В те годы это ощущалось именно так – сегодня молодому поколению вероятно даже и непонятно, почему бы в Большом театре не сделать тогда такой же конец оперы, каким он был сделан в МЕТ? Историю «хованщины» в СССР следовало рассматривать только с точки зрения интересов государства – каким бы оно ни было даже и на том историческом отрезке времени. В 40-е годы имперское прошлое страны начинало ощущаться полностью преемственным во всех областях истории, литературы и искусства.
Понятно, что в 1985 году немецкий режиссёр, ставивший «Хованщину» в МЕТ Опере, не был озабочен такими идеями. Он был свободен в своих решениях. И нашёл своё собственное, очень убедительное, духовно и художественно оправданное. На нас, только недавно приехавших из СССР, эта постановка тогда производила очень большое впечатление.
***
В конце сезона 1982-83 года я также впервые участвовал в исполнении оперы Дебюсси «Пеллеас и Мелизанда». Главную роль исполняла Тереза Стратас. Голос её звучал совершенно неземным образом, хотя и не так давно мы её слышали в бессмертной «Богеме» Пуччини. Её передача атмосферы символистской драмы Метерлинка была совершенно какой-то «не-вокальной», настолько нетрадиционной, что её собственный голос был тембрально непохож на её же звучание в других операх. Как бы то ни было, но её исполнение партии Мелизанды отличалось от звучания голосов других исполнителей именно каким-то неземным, быть может даже холодноватым тембром. А может быть, так казалось.
Для меня вторым «героем» в этой партитуре Дебюсси был флейтист Майкл Парлофф, о котором говорилось выше. Ведь флейте в этой опере поручена очень большая и важная роль – именно флейта – после первого аккорда пиццикато контрабасов, именно флейта вводит нас в мир Дебюсси и Метерлинка. Дух средневековой метерлинковской легенды претворяется в звуках Дебюсси с самого начала оперы именно этим инструментом. Майкл Парлофф был всегда бесподобен в исполнении своей сольной партии в этой опере. Каждый спектакль был его сольным, триумфальным выступлением, полным пленительной тонкости звучания, волнующих взлётов волнообразных пассажей – всей ткани партитуры гениального мастера. Джимми Левайн ценил Майкла исключительно высоко. Да и кого из своих солистов он не ценил?!

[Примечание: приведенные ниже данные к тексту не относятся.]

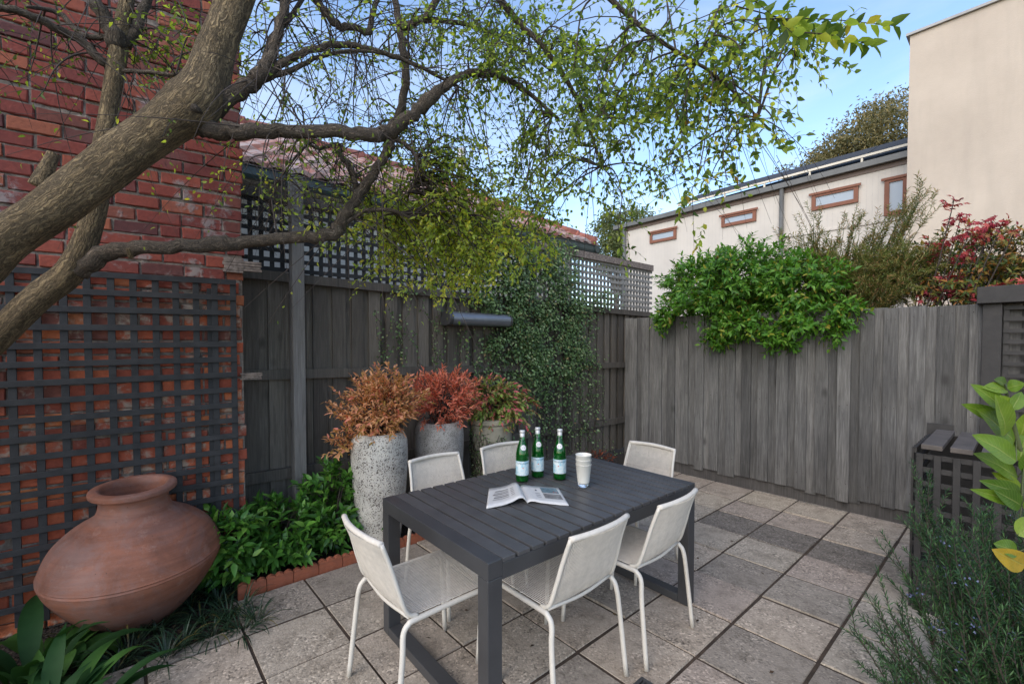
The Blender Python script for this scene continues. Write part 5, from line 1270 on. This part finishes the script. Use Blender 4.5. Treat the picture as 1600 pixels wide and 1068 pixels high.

Майкл Парлофф – выдающийся американский флейтист, солист оркестра Метрополитен Оперы
Вероятно все уже давно привыкли к исполнению Майкла. Только я всякий раз, после каждого спектакля «Пеллеаса» был так взволнован, потому что никогда до той поры не слышал подобной игры на флейте, такого художественно-колористического и изобразительного мастерства. Я искренне поздравлял его после окончания спектаклей, и не могу сказать, что это было ему безразлично. В будущем мы с ним много беседовали об исполнительстве, стилях, дирижёрах и иных вещах, связанных с нашей профессией, и надо сказать, что Майкл часто делился со мной своим мнением и спрашивал моё.
Для него был несколько неожидан мой уход в 2003 году, но на следующий год я узнал, что и он сам вынужден был уйти из МЕТ по причине проблем с губными мышцами – действительно – человек не машина, и руки, губы, лёгкие и другие части организма могут снашиваться порой независимо от возраста – у кого раньше, у кого позже. Майкл Парлофф остался в моей памяти одним из самых выдающихся музыкантов, с кем мне довелось работать в Америке.